The three key issues that marketers should focus on in 2015

While it's widely held that marketing directors should concentrate on a plethora of things, Andrew Marsden, the new Master for guild-style organisation The Marketors, begs to differ and has selected the three issues he believes are key for 2015.

Andrew Marsden, master of the Worshipful Company of Marketors
Andrew Marsden, master of the Worshipful Company of Marketors

1.

Remember that marketing’s primary role is to build shareholder value. The Global Intangibles Finance Tracker tells us that the value of the top 500 brands is $63 trillion. Intangibles, like brand equity, accounted for 53% of this.

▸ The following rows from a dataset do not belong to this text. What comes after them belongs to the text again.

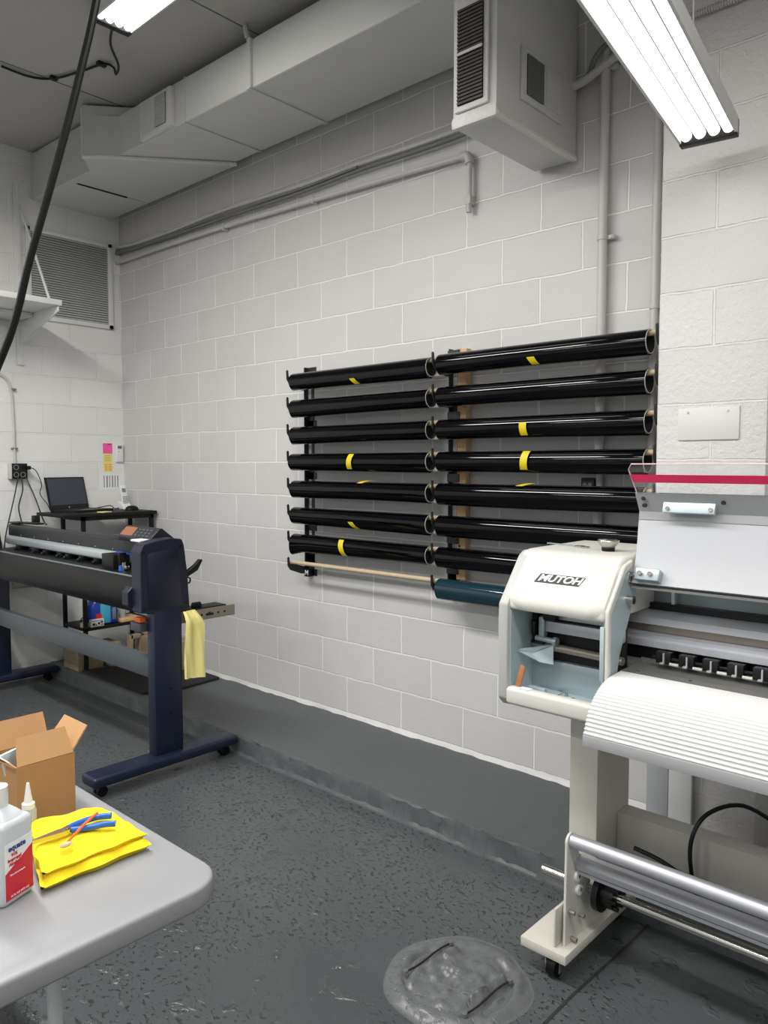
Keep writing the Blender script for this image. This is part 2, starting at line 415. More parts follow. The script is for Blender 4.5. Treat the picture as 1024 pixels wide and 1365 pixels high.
for v_ in (-.118, .118):
    pts = []
    for q in range(9):
        u_ = -.10+.2*q/8; p_ = Vector(c0)+du*u_+dv*(v_*(1.-.12*(1-(u_/.1)**2)*0)+.006*math.sin(u_*25))
        pts.append((p_.x, p_.y, .017))
    build(MB().tube(pts, .0032, 6, 3), 'slot', 'dark', fc)
    for q in (pts[0], pts[-1]): build(MB().lathe((q[0], q[1], .014), [(.009, 0), (.008, .008), (0, .010)], 12), 'lift_lug', 'cover', fc)

# ------------------------------------------------------------------ air duct
D = thing('air_duct', 'grey-white painted sheet metal air duct running below the ceiling along the block wall', 'duct', (2., -.35, 3.34))
yb = -.07
lower = [(.0, yb), (1.56, yb), (.972, -.765), (.83, -.64), (.0, -.655)]
mb = MB().prism([(.003, yb), (1.56, yb), (.972, -.765), (.80, -.635), (.003, -.655)], 'Z', 3.345, 3.655, .004, 1)
build(mb, 'duct_elbow', 'duct', D)
mb = MB().prism([(1.0, yb-.005), (3.66, yb-.005), (3.66, -.565), (1.12, -.605), (.99, -.74)], 'Z', 3.365, 3.6, .004, 1)
build(mb, 'duct_run', 'duct', D)
# bead of caulk along the step, flange seams
build(MB().tube([(.972, -.768, 3.352), (1.12, -.6, 3.356), (1.56, -.075, 3.352)], .012, 8, 6).tube([(.972, -.766, 3.36), (.972, -.766, 3.64)], .006, 6, 0), 'caulk_bead', 'caulk', D)
for x in (1.80, 2.36):
    w = .006 if x < 2 else .014
    build(MB().box(x-w, x+w, -.6-.004, yb, 3.357, 3.366, .002, 1).box(x-w, x+w, -.600, -.592+.01, 3.36, 3.604, .002, 1), 'flange_seam', 'duct', D)
build(MB().box(.53, .55, -.6, yb-.02, 3.341, 3.347), 'flange_seam', 'duct', D)
build(MB().box(.54, .552, -.59, -.24, 3.339, 3.345), 'open_seam', 'dark', D)
# small grille in the duct side
g = build(MB().box(1.38, 1.70, -.622, -.59, 3.372, 3.585, .006, 2), 'side_register', 'caulk', D)
def slats(mb, x0, x1, z0, z1, y, n, mi=0, axis='X'):
    for i in range(n):
        z = z0+(z1-z0)*(i+.5)/n; h = (z1-z0)/n*.28
        mb.box(x0, x1, y-.004, y+.004, z-h, z+h, mi=mi)
    return mb
build(slats(MB().box(1.55, 1.655, -.6255, -.62, 3.40, 3.565, mi=1), 1.55, 1.655, 3.40, 3.565, -.627, 16, 0), 'register_slats', ['louver', 'grille'], g)
build(MB().box(1.405, 1.54, -.6245, -.62, 3.395, 3.565), 'register_plate', 'duct', g)
# hanging strap
build(MB().tube([(2.36, -.603, 3.60), (2.355, -.61, 3.64), (2.34, -.60, CZ)], .012, 8, 3), 'hanger_strap', 'duct', D)
# drop box at the end
bx0, bx1, by0 = 3.635, 3.835, -.615
B = build(MB().box(bx0, bx1, by0, -.02, 2.80, CZ-.002, .006, 2), 'drop_box', 'duct', D)
build(MB().box(bx0-.004, bx1+.004, by0-.008, by0+.02, 2.79, 2.835, .01, 2).box(bx1-.02, bx1+.006, by0, -.02, 2.795, 2.815, .004, 1), 'caulk_bead', 'caulk', D)
gr = build(MB().box(bx0+.015, bx1-.03, by0-.014, by0, 2.845, 3.26, .005, 2), 'return_grille', 'caulk', D)
build(slats(MB().box(bx0+.035, bx1-.05, by0-.018, by0-.013, 2.865, 3.215, mi=1), bx0+.035, bx1-.05, 2.865, 3.215, by0-.019, 26), 'grille_slats', ['grille', 'dark'], gr)
build(MB().box(bx0+.035, bx1-.05, by0-.026, by0-.016, 3.045, 3.055), 'centre_bar', 'caulk', gr)
g2 = build(MB().box(bx1, bx1+.012, -.46, -.15, 2.90, 3.10, .005, 2), 'side_register', 'duct', D)
mb = MB().box(bx1+.0115, bx1+.0145, -.43, -.31, 2.925, 3.075, mi=1)
for i in range(11): mb.box(bx1+.012, bx1+.018, -.43+.12*(i+.5)/11-.003, -.43+.12*(i+.5)/11+.003, 2.925, 3.075)
build(mb, 'register_slats', ['gasket', 'dark'], g2)
build(MB().box(bx1+.012, bx1+.016, -.29, -.17, 2.925, 3.075), 'register_plate', 'duct', g2)

# ------------------------------------------------------------------ shop lights
def shop_light(label, org, ax, ln, w, group, drop, tm='tube'):
    ax = Vector(ax).normalized(); sd = Vector((0, 0, 1)).cross(ax)
    t = thing('shop_light', label, 'light', org, group)
    def bb(u0, u1, v0, v1, z0, z1, bev=0):
        m_ = MB().box(u0, u1, v0, v1, z0, z1, bev)
        for v in m_.bm.verts: v.co = Vector(org)+ax*v.co.x+sd*v.co.y+Vector((0, 0, v.co.z))
        return m_
    build(bb(0, ln, -w/2, w/2, .028, .055, .004), 'housing', 'reflector', t)
    m_ = bb(-.014, .022, -w/2-.003, w/2+.003, -.006, .052, .003)
    e = build(m_, 'end_cap', 'black', t)
    build(bb(ln-.022, ln+.014, -w/2-.003, w/2+.003, -.006, .052, .003), 'end_cap', 'black', t)
    for s_ in (-1, 1):
        build(bb(0.01, ln-.01, s_*w/2-.004, s_*w/2+.004, .0, .05), 'side_rail', 'whitep', t)
    for k in range(4):
        y = -w/2+w*(k+.5)/4
        a = Vector(org)+ax*.026+sd*y+Vector((0, 0, .019)); b_ = Vector(org)+ax*(ln-.015)+sd*y+Vector((0, 0, .019))
        build(MB().cyl(a, b_, w*.102, n=16), 'tube', tm, t)
    for k in range(3):
        y = -w/2+w*(k+1)/4; p = Vector(org)+ax*-.006+sd*y+Vector((0, 0, .002))
        build(MB().cyl(p, p+Vector((0, 0, -.008)), .004, n=8), 'screw', 'chrome', e)
    if drop:
        for u in (.25, ln-.25):
            p = Vector(org)+ax*u+Vector((0, 0, .05))
            build(MB().tube([p, (p.x, p.y, CZ)], .003, 6, 0), 'hanging_chain', 'pipe', t)
    return t
shop_light('four-tube shop light fixed to the ceiling above the air duct', (1.945, -1.095, 3.605), (1, -.01, 0), 1.22, .185, 'shop lights', False, 'tubehot')
shop_light('four-tube shop light hanging low in front of the white block pillar', (4.525, -.40, 2.575), (.145, -1, 0), 1.22, .172, 'shop lights', True)
tag(build(MB().tube([(1.07, -1.26, CZ-.012), (1.07, -1.11, CZ-.012), (1.15, -1.01, CZ-.012), (1.34, -.945, CZ-.012), (1.50, -.90, CZ-.012), (1.53, -.86, 3.645), (1.50, -.83, 3.63), (1.60, -.87, 3.63), (1.76, -1.0, 3.63), (1.935, -1.08, 3.63)], .0065, 8, 6)
      .box(1.13, 1.16, -1.03, -.99, CZ-.02, CZ, .003).box(1.47, 1.50, -.93, -.88, CZ-.02, CZ, .003), 'power_cable', 'black', None, (1.5, -1., CZ-.02)),
    'black cord stapled to the ceiling and feeding the shop light above the duct', 'cord')
tag(build(MB().tube([(4.36, -2.25, CZ), (4.30, -2.335, 2.6), (4.267, -2.386, 2.277), (4.249, -2.413, 2.137), (4.232, -2.438, 2.021), (4.204, -2.478, 1.851), (4.174, -2.519, 1.68), (4.10, -2.64, 1.4), (3.95, -2.99, .9), (3.9, -3.05, .4), (3.88, -3.08, .012), (3.6, -3.2, .012)], .0062, 10, 6), 'power_cable', 'rubber', None, (3.88, -3.08, 0)),
    'thick black cord slanting down from the ceiling at the left, nearest the viewer', 'cord')

# ------------------------------------------------------------------ pipes and cables on the back wall
P = thing('conduit_pipe', 'grey painted conduit running level along the block wall and ending in an elbow and stub', 'pipe', (1.6, -.03, 3.0))
build(MB().tube([(.0, -.03, 3.035), (1.4, -.03, 3.025), (3.27, -.03, 2.965)], .013, 12, 6), 'straight_run', 'pipe', P)
build(MB().tube([(3.24, -.03, 2.966), (3.275, -.03, 2.962), (3.288, -.03, 2.925)], .021, 12, 4), 'elbow', 'pipe', P)
build(MB().tube([(3.288, -.03, 2.95), (3.286, -.03, 2.70)], .013, 12, 0), 'stub', 'pipe', P)
for a_ in ((3.268, 3.302, -.044, 0, 2.735, 2.775), (1.36, 1.375, -.047, 0, 3.0, 3.045), (2.2, 2.215, -.045, 0, 2.98, 3.02)): build(MB().box(*a_, .003), 'clip', 'pipe', P)
tag(build(MB().tube([(.0, -.03, 3.15), (.25, -.03, 3.128), (.77, -.03, 3.12), (1.37, -.03, 3.128), (2.1, -.03, 3.105), (2.57, -.03, 3.108), (3.16, -.03, 3.097), (3.8, -.03, 3.125)], .013, 10, 5), 'wall_cable', 'pipe', None, (2, -.03, 3.09)),
    'uppermost grey painted cable strung along the wall below the duct', 'cable')
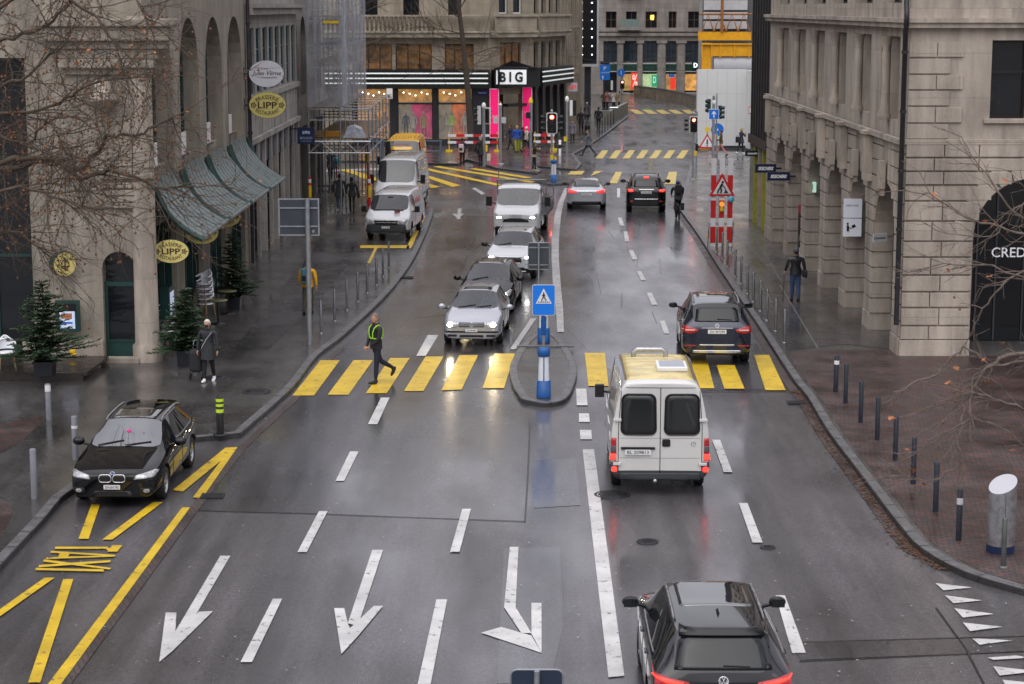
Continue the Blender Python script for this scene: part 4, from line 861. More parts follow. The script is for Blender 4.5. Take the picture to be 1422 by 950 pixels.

What is alarming is that 38% of the value was not on their balance sheets. The accounting conventions can’t cope with non-declared assets very well. It is the marketing folks’ job to build these brands and we should be fiercely proud of that role and profess it in the boardroom.

Few social sites actually make money for their public shareholders

2.

We marketers need to get real about the so-called ‘new media’. It is neither new (it's now over 20 years old) nor a media.

It is just another channel. The greatest use is search, and though a powerful information medium, it hasn’t replaced traditional advertising and won’t in the foreseeable future.

Most high volume websites remain transactional retail ecommerce sites based on price. Most brand sites are undifferentiated ‘brand immersion’ style PR sites with companies spending a lot of money trying to engage consumers using branded entertainment content without much evidence of any return for shareholders.

Most commercial entertainment sites are based on a straight advertising model with few viable subscription models in evidence. Few social sites actually make money for their public shareholders.

In social media where even more money is being spent, the best academics are struggling to find a direct link between ‘likes’ and ‘followers’ and shopper purchases. The challenge remains for brand marketers to measure the financial benefit of these investments.

People watch programmes, not channels. Brand communications are increasingly focused on the three 'C's: creation, content and co-operation. Given the explosion of new channels, with no real increase in advertising budgets, channels need content as well as ads.

Technology has released a passion for creating content, but is this of interest to anyone other than the creator? Are blogs and citizen journalism about creativity or merely driven by a desire for celebrity?

Five years after the floodgates opened the marketing value of much of this 'stuff’ remains questionable. This means that the production of proper branded content, together with talent management, has become a necessary marketing skill.

3.

Many clients believed the conventional agency model to be broken. Today most agency networks are still being built through acquisition rather than organic growth.

The promised consistency and integration is being lost in internal P&L competition. Many agencies have effectively industrialised creativity and centralised media buying.

Agency margins rely on building factories for generating ideas, in managing returns from clients' media funds and many are burdened with high corporate overheads.

We need to make a dynamic move into an era of marketing based on the core values of the brand

Despite some nascent models to try and own the IP they have traditionally given away, most agencies are trying to grow through widening the range of disciplines they offer rather than address this issue. This is still a work in progress.

Given we have a much wider range of communication channels at our disposal how do we get the best from our agencies, integrate our activities and get great holistic creativity when we are working with too many narrow specialisms and specialists?

I suggest we need to make a dynamic move into an era of marketing based on the core values of the brand.

Marketing activity concentrating on surrounding the points of influence along known shopper purchasing journeys, in striving for big insights from big data - and one where we have to once again teach our troops to write brilliant briefs in order to release brilliant creativity.